* **PROBLEM DETAILS**:
Copy each line below that includes "Take".

(Extracted records)
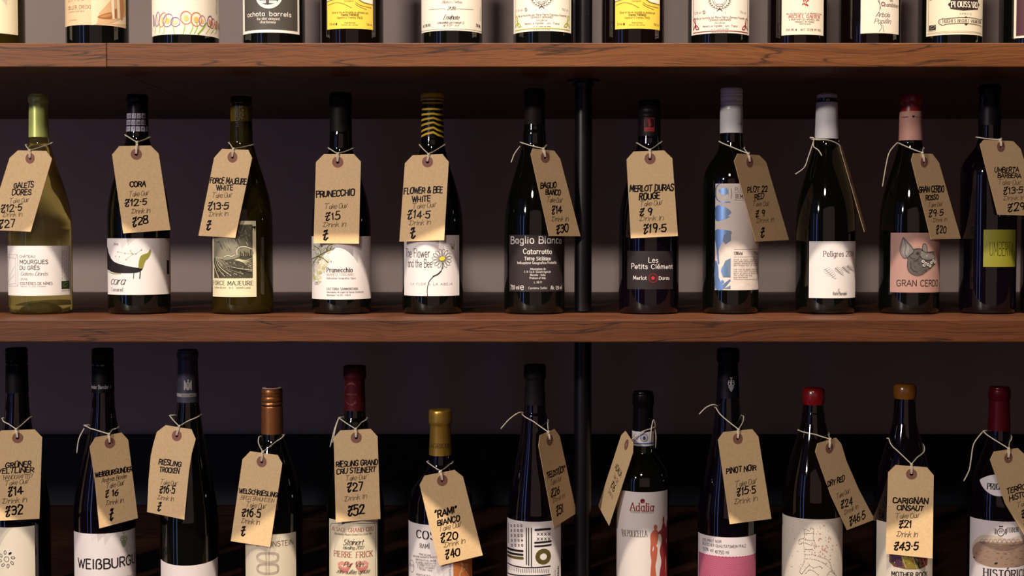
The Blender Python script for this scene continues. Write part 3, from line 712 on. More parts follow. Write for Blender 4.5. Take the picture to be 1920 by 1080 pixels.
# ------------------------------------------------------------------ glass
DK = mat('dark_green_glass', '#070806', rough=.035, coat=.3, ior=1.5)
DKB = mat('dark_brown_glass', '#0a0504', rough=.035, coat=.3, ior=1.5)
DKP = mat('wine_dark_glass', '#08040a', rough=.035, coat=.3, ior=1.5)
OLV = mat('olive_glass', '#3a300c', rough=.03, trans=.6, ior=1.42)
YEL = mat('pale_wine_in_clear_glass', '#ddd27c', rough=.02, trans=.97, ior=1.36)
GU, GM, GL = 'wine bottles on the upper shelf', 'wine bottles on the middle shelf', 'wine bottles on the lower shelf'
UB, MB_, LB = Z_UT+.0002, Z_MT+.0002, Z_LT+.0002

# ================================================================== upper shelf
def up(label, cx, R, glass=DK, off=0):
    return Bottle(label, cx, R, UB, -330, 20, -235, -80, 'burgundy', glass, GU)
def upcap(b, col): b.cap('foil', -330, -255, 20.5, mat('upper_foil_'+col, '#'+col, rough=.35, metal=.3))
BR = '#3a2a24'

b = up('upper shelf bottle at the far left, cream label cut off by the frame', -5, 59, OLV); upcap(b, '2a2a20')
L = b.label(-62, 40, -60, 62, '#efe3c4'); L[2].text('K', -3, 3, 37, 8, 'bold', '#3a1a20'); L[1].ell('#4a2030', -4, 6, 8, 9, None); L[1].ell('#efe3c4', -6, 4, 3, 4, None, 2)
L[1].poly('#d8c8b0', [(6, -60), (21, -60), (20, 12), (8, -4)]); finish(L)

b = up('bottle with a peach label showing a pale pointed shell drawing', 187.5, 59.5); upcap(b, '40302a')
L = b.label(128, 241, -60, 47, '#dcbf9a')
A, T = L[1], L[2]
A.poly('#e8d2b2', [(177, -60), (241, -60), (241, 47), (177, 47)], 1)
A.poly('#d2ab80', [(186, 46), (192, 24), (222, -10), (230, -40), (241, -40), (241, 30), (214, 44)], 2)
A.poly('#a06a3c', [(188, 32), (198, 27), (209, 24), (214, 24), (215, 35), (205, 36), (195, 35)], 3, 3)
A.poly('#c08a58', [(192, 31), (205, 27), (213, 26), (213, 31), (200, 33)], 4, 2)
A.poly('#ecdcc2', [(214, 2), (219, -4), (220, 36), (216, 36)], 3); A.poly('#9a6840', [(220, 18), (224, 16), (224, 34), (220, 34)], 4)
A.poly('#b88058', [(226, -30), (233, -20), (237, 10), (235, 35), (231, 35), (230, 5)], 4, 2)
A.poly('#ecdcc2', [(224, -20), (228, -26), (230, 35), (226, 35)], 3)
T.text('CELLER_CREDO', 134, 176, 16.5, 6.2, 'light', '#5a4020'); T.text('viticultors ecològics', 134.5, 164, 22.5, 2.6, 'light', '#7a6048'); T.text('2017 11 a 14', 134, 163, 2.5, 2.8, 'light', '#5a4020')
T.text('DO PENEDÈS', 136, 150, 38.5, 1.6, 'light', '#b0987a')
finish(L)

b = up('bottle whose cream label has crayon flowers in purple, orange and red', 352, 63); upcap(b, 'c8b890')
L = b.label(289.5, 414.5, -60, 64.5, '#efe6d6'); A, T = L[1], L[2]
for x, x2 in ((296, 295), (304, 303), (312, 312), (329, 331), (350, 347), (365, 360), (373, 368), (397, 390), (406, 399), (411, 407)):
    A.line('#9cb83c', [(x, 44), (x+.5, 52), (x2, 63)], 1.3, 2, 3)
A.line('#86b030', [(391, 43), (384, 54), (375, 64)], 2.6, 2, 2)
for x, y, rx, ry, rot, c1, c2 in ((293, 39, 2.2, 11, 5, '#8a5a90', None), (300, 36, 6, 13.5, -12, '#9070b0', '#e8c8b0'), (309, 37, 8, 14, -25, '#e08a60', '#f0c878'), (319, 38, 10, 12.5, -28, '#8a64a8', '#f0c070'), (333, 41, 9, 8.5, 10, '#9070b0', '#f0cf90'), (353, 33, 10.5, 12, 0, '#e07a58', '#f2c878'), (372, 36, 10.5, 13, -5, '#e0764c', '#f0b860'), (383, 39, 6.5, 10, 0, '#a070a0', '#e8b850'), (397, 40, 6, 10.5, -12, '#6a3a78', '#e09078'), (402, 44, 5, 10, -20, '#c04848', '#d88a70'), (409, 47, 4, 8, -10, '#b03848', '#c85a50'), (413.5, 50, 1.5, 7, 0, '#a03050', None)):
    if c2: A.ell(c2, x, y+1, rx*.45, ry*.45, None, 2)
    A.ell(c1, x, y, rx, ry, 1.1, 3, 22, rot); A.ell(c1, x+.8, y+.5, rx*.93, ry*.95, .5, 3, 18, rot)
T.text('ROUGE DES FLEURS', 409.5, 408.5, -20, 4, 'sans', '#5a4a3a', y1=27)
finish(L)

b = up('bottle with a charcoal label framed in white and a white ring emblem', 516.5, 58.5); upcap(b, '20201e')
L = b.label(459, 564, -60, 61, '#efe8e0'); A, T = L[1], L[2]
A.rect('#4a4542', 462.5, 560.5, -60, 55.5, 1)
A.ell('#efe8e0', 507, -10, 25.5, 25.5, None, 2, 40); A.ell('#4a4542', 507, -10, 20, 20, None, 3, 36); A.rect('#efe8e0', 489, 502, 1, 6, 4); A.rect('#efe8e0', 508, 522, 1, 6, 4); A.rect('#4a4542', 503, 507, -10, 7, 5)
A.line('#efe8e0', [(490, 6), (507, 11), (524, 6)], 4.2, 3, 5)
T.text('ochota', 468, 500, 30.5, 8.2, 'bold', '#f2ece4', weight=.14); T.text('barrels', 508, 549, 30.5, 8.2, 'bold', '#f2ece4', weight=.14)
T.text('the slint vineyard', 485, 527, 37.5, 5, 'bold', '#e6dfd6', weight=.13); T.text('chardonnay', 491, 520, 43.5, 4.8, 'bold', '#e6dfd6', weight=.13)
finish(L)

def yellow(b, x0, x1, pct):
    L = b.label(x0, x1, -60, 53.5, '#e6c94a'); A, T = L[1], L[2]; k = (x1-x0)/85; X = lambda v: x0+(v-616)*k
    A.poly('#efe6cf', [(X(616), -60), (X(648), -60), (X(650), -8), (X(640), -4), (X(616), 3)], 1)
    A.poly('#efe6cf', [(X(676), -1), (X(684), 4), (X(700.5), 9), (X(700.5), -60), (X(660), -60), (X(660), -10)], 1)
    A.line('#4a3020', [(X(616), 3), (X(640), -3), (X(668), -3), (X(676), 0), (X(684), 5), (X(700.5), 9)], .9, 3, 3)
    A.line('#8a6a20', [(X(618), 10), (X(632), 5), (X(646), 7), (X(661), 14.5)], .8, 2, 4)
    A.line('#8a6a20', [(X(669), 4), (X(678), 10), (X(698), 15)], .8, 2, 4); A.line('#8a6a20', [(X(668), 7), (X(675), 12), (X(689), 18)], .8, 2, 4)
    T.text('Savagnin', X(647), X(665), 3, 3.2, 'italic', '#7a5a20')
    c = '#5e4a20'
    T.text('Elevé et mis en bouteille au domaine par', X(625), X(692), 24.5, 3.9, 'sans', c); T.text('Etienne THIEBAUD', X(642), X(675), 29.5, 3.8, 'bold', c); T.text('Vigneron à Cramans 39600', X(634), X(682), 34.5, 3.7, 'sans', c)
    T.text(pct, X(620), X(630), 47, 3.8, 'sans', c); A.ell('#3a2a18', X(633), 45, 1.6, 2.4, None, 2, 10); T.text('750 ml', X(689), X(699), 48.5, 4, 'sans', c)
    T.text('Produit de France', X(648), X(668), 43.5, 2.1, 'light', c); T.text('Contient des sulfites', X(642), X(673), 47.5, 2.1, 'light', c)
    finish(L)
b = up('bottle with a yellow and white label, beside the charcoal one', 662, 58.5, DKB); upcap(b, '403020'); yellow(b, 616, 701, '13 % vol')

b = up('bottle with a plain cream label in fine script dated 2016', 848, 57.5); upcap(b, '4a4038')
L = b.label(791.5, 903.5, -60, 57, '#e9dfd2'); A, T = L[1], L[2]; c = '#3a332e'
T.text('Blanco / White', 829, 867, 6, 5, 'script', '#6a6258', weight=.1); T.text('2016', 839, 855, 18.5, 6.2, 'script', c, weight=.13)
A.line(c, [(806, 18), (820, 17), (836, 16.5)], .5, 2); A.line(c, [(857, 16.5), (872, 17), (888, 18)], .5, 2)
T.text('Envínate', 832, 861, 36.5, 8, 'script', '#2a2422', weight=.13); T.text('Embotellado por Envínate S.L.', 821, 872, 44, 4, 'script', c, weight=.12); T.text('RE 11721 - TF/C', 831, 862, 49.6, 3.6, 'script', c)
T.text('ALC 12% VOL', 794.5, 809, 52, 4.5, 'sbold', '#5a5a48', y1=49); T.text('750 ML', 892.5, 901, 49.5, 5, 'sbold', c, y1=52.5)
T.rect(c, 791.5, 903.5, 53.6, 54.2, 1)
T.text('CONTIENE SULFITOS', 901, 901, 40, 1.6, 'light', c, y1=14)
finish(L)

def granges(b, x0, x1, colr, pct, light):
    L = b.label(x0, x1, -60, 58 if light else 62, '#ece3d8'); A, T = L[1], L[2]; k = (x1-x0)/107; X = lambda v: x0+(v-963)*k; dy = 0 if light else 5
    c = '#3c352f'
    cx = X(1015); 
    A.ell(c, cx, -8+dy, 13, 15, .7, 2, 24); A.ell(c, cx, -8+dy, 10.5, 12.5, .5, 2, 20)
    rr = random.Random(5)
    for sgn in (-1, 1):
        for i in range(8):
            t = math.radians(-88+i*16); bx, by = cx+sgn*(17*math.cos(t)), -6+dy-(16*math.sin(t))
            for q in (-.9, -.2, .5):
                a2 = t+q; A.line(c, [(bx, by), (bx+sgn*3.0*math.cos(a2), by-2.2*math.sin(a2)), (bx+sgn*6*math.cos(a2+.2), by-4.6*math.sin(a2+.2))], .9, 2, 2, taper=True)
    A.line(c, [(cx-5, 16+dy), (cx, 12+dy), (cx+5, 16+dy)], 1.1, 2, 3); A.ell(c, cx, 5+dy, 6, 3, .5, 2, 12)
    T.text('S', cx-11, cx-9.5, 20+dy, 2.4, 'serif', c); T.text('T', cx+9.5, cx+11, 20+dy, 2.4, 'serif', c)
    T.text(pct, X(968), X(981), 21.5+dy, 4.4, 'light', c); A.ell(c, X(986), 18+dy, 2.8, 3.3, .6, 2, 14); T.text('S', X(985), X(987), 20+dy, 3.6, 'bold', c); T.text('750 ml', X(1052), X(1064), 20.5+dy, 4.2, 'light', c)
    T.text('Mis en bouteille par Marie-Pierre Chevassu-Fassenet', X(972), X(1061), 29+dy, 3.8, 'sans', c); T.text('"GRANGES BERNARD"', X(994), X(1037), 34+dy, 3.8, 'sans', c)
    T.text('Viticultrice', X(1005), X(1025), 39.5+dy, 3.6, 'sans', c); T.text('Menetru le Vignoble - Jura - France', X(984), X(1048), 45+dy, 3.8, 'sans', c); T.text('Lot 1.15 - Contient des sulfites', X(999), X(1032), 50.3+dy, 1.9, 'light', c)
    g = colr
    for xa, s in ((X(966.5), 1), (X(1067), -1)):
        A.line(g, [(xa, -60), (xa, 20), (xa, 52+dy)], 1.3, 2)
        A.line(g, [(xa, 52+dy), (xa+s*3.5, 42+dy), (xa+s*1.2, 33+dy), (xa+s*3, 30+dy), (xa+s*4.4, 36+dy), (xa+s*3.8, 48+dy)], 1.5, 3, 4)
        A.line(g, [(xa+s*5, 48+dy), (xa+s*5.5, 43+dy), (xa+s*9.5, 47.5+dy), (xa+s*9.5, 50+dy), (xa+s*5, 50.3+dy)], 1.6, 3, 3)
    A.rect(g, X(966), X(1067.5), 52.8+dy-.6, 54.3+dy-.6, 2); T.text('Imprimé en France sur papier', X(1000), X(1031), 56+dy-.4, 1.3, 'light', '#8a8078')
    finish(L)
b = up('bottle with a laurel wreath label bordered in lime green', 1018, 56); upcap(b, '6a7a30'); granges(b, 963, 1070, '#a9b63a', '13 % vol.', True)
b = up('bottle with a yellow and white label, just right of the pipe', 1185, 58.5, DKB); upcap(b, '403020'); yellow(b, 1152, 1235, '12,5 % vol')
b = up('bottle with a laurel wreath label bordered in dark red', 1345, 57.5); upcap(b, '6a2028'); granges(b, 1294.5, 1401.5, '#8e2430', '12,5 % vol.', False)

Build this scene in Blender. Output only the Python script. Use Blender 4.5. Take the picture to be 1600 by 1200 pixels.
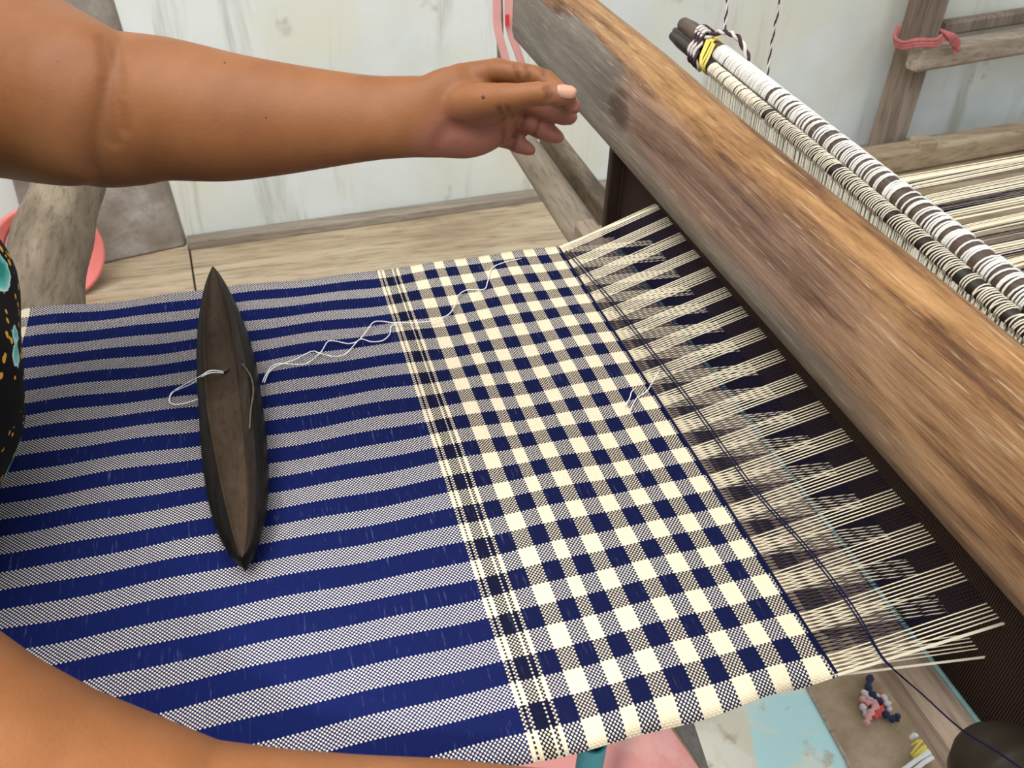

* **WRITTEN SOLUTION**:
The Blender Python script for this scene continues. Write part 3, from line 712 on. More parts follow. Write for Blender 4.5. Take the picture to be 1920 by 1080 pixels.
Build this scene in Blender. Output only the Python script. Use Blender 4.5. Take the picture to be 1600 by 1200 pixels.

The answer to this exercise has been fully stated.